# START OF DATASET EXTRACT

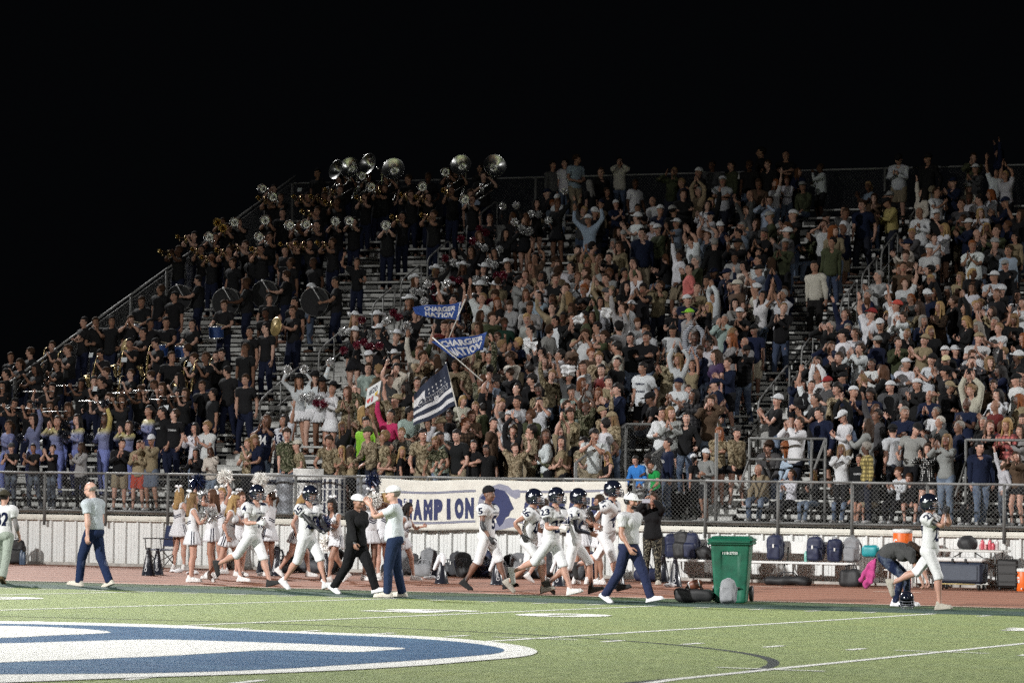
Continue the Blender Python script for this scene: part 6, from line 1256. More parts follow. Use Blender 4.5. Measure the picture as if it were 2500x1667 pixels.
DAN = [(866, 775), (921, 774), (868, 811), (923, 806), (964, 820), (1018, 682), (996, 734), (1068, 659), (1090, 697), (1076, 724), (1131, 652), (1180, 655), (1203, 700), (1169, 699), (905, 872), (959, 867), (1242, 645)]
DAN2 = [(1011, 768), (1193, 533), (1251, 530), (1281, 535), (1175, 574), (1236, 569), (1111, 615), (1152, 612), (1211, 615), (1312, 496), (1363, 496), (1282, 531)]
for i, (x, y) in enumerate(DAN+DAN2): band(x, y, ('poms', 'poms', 'pom_one', 'poms', 'poms_up')[i % 5], 'pompom', ry.uniform(-20, 35), 'f', g='U', c='k', hat='hw' if i < len(DAN) else None, hk='L', hc=ry.choice('bckd'), pomc=ry.choice(['silver', 'silver', 'maroon']), src='dancer', mark=False, legc='skirt', vee=True)
for i, (x, y) in enumerate(((727, 927), (764, 920), (784, 934), (811, 946))): band(x, y, ('poms_up', 'pom_one', 'poms', 'poms')[i], 'pompom', (10, 0, 20, -25)[i], 'f', g='U', c='w', hat='hk', hk='L', hc=ry.choice('bck'), pomc=('silver', 'silver', 'silver', 'maroon')[i], src='white', mark=False, legc='white_skirt')
# ---- who is an object: the people that show largest, nearest first
def view_depth(d): return float((np.array((d['x'], d['y'], d['z']+1.))-CPOS)@CF)
N_FIELD = 30
STANDERS = [d for d in STANDERS if -25 < d['px'] < 2525]
for d in STANDERS: d['depth'] = view_depth(d)
STANDERS.sort(key=lambda d: d['depth'])
N_OBJ = 282
print('in the stand', len(STANDERS))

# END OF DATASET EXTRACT

REQUIRED WORK: Write out every line above exactly as it is, leaving out the pictures.

CORRECT RESPONSE:
Continue the Blender Python script for this scene: part 6, from line 1256. More parts follow. Use Blender 4.5. Measure the picture as if it were 2500x1667 pixels.
DAN = [(866, 775), (921, 774), (868, 811), (923, 806), (964, 820), (1018, 682), (996, 734), (1068, 659), (1090, 697), (1076, 724), (1131, 652), (1180, 655), (1203, 700), (1169, 699), (905, 872), (959, 867), (1242, 645)]
DAN2 = [(1011, 768), (1193, 533), (1251, 530), (1281, 535), (1175, 574), (1236, 569), (1111, 615), (1152, 612), (1211, 615), (1312, 496), (1363, 496), (1282, 531)]
for i, (x, y) in enumerate(DAN+DAN2): band(x, y, ('poms', 'poms', 'pom_one', 'poms', 'poms_up')[i % 5], 'pompom', ry.uniform(-20, 35), 'f', g='U', c='k', hat='hw' if i < len(DAN) else None, hk='L', hc=ry.choice('bckd'), pomc=ry.choice(['silver', 'silver', 'maroon']), src='dancer', mark=False, legc='skirt', vee=True)
for i, (x, y) in enumerate(((727, 927), (764, 920), (784, 934), (811, 946))): band(x, y, ('poms_up', 'pom_one', 'poms', 'poms')[i], 'pompom', (10, 0, 20, -25)[i], 'f', g='U', c='w', hat='hk', hk='L', hc=ry.choice('bck'), pomc=('silver', 'silver', 'silver', 'maroon')[i], src='white', mark=False, legc='white_skirt')
# ---- who is an object: the people that show largest, nearest first
def view_depth(d): return float((np.array((d['x'], d['y'], d['z']+1.))-CPOS)@CF)
N_FIELD = 30
STANDERS = [d for d in STANDERS if -25 < d['px'] < 2525]
for d in STANDERS: d['depth'] = view_depth(d)
STANDERS.sort(key=lambda d: d['depth'])
N_OBJ = 282
print('in the stand', len(STANDERS))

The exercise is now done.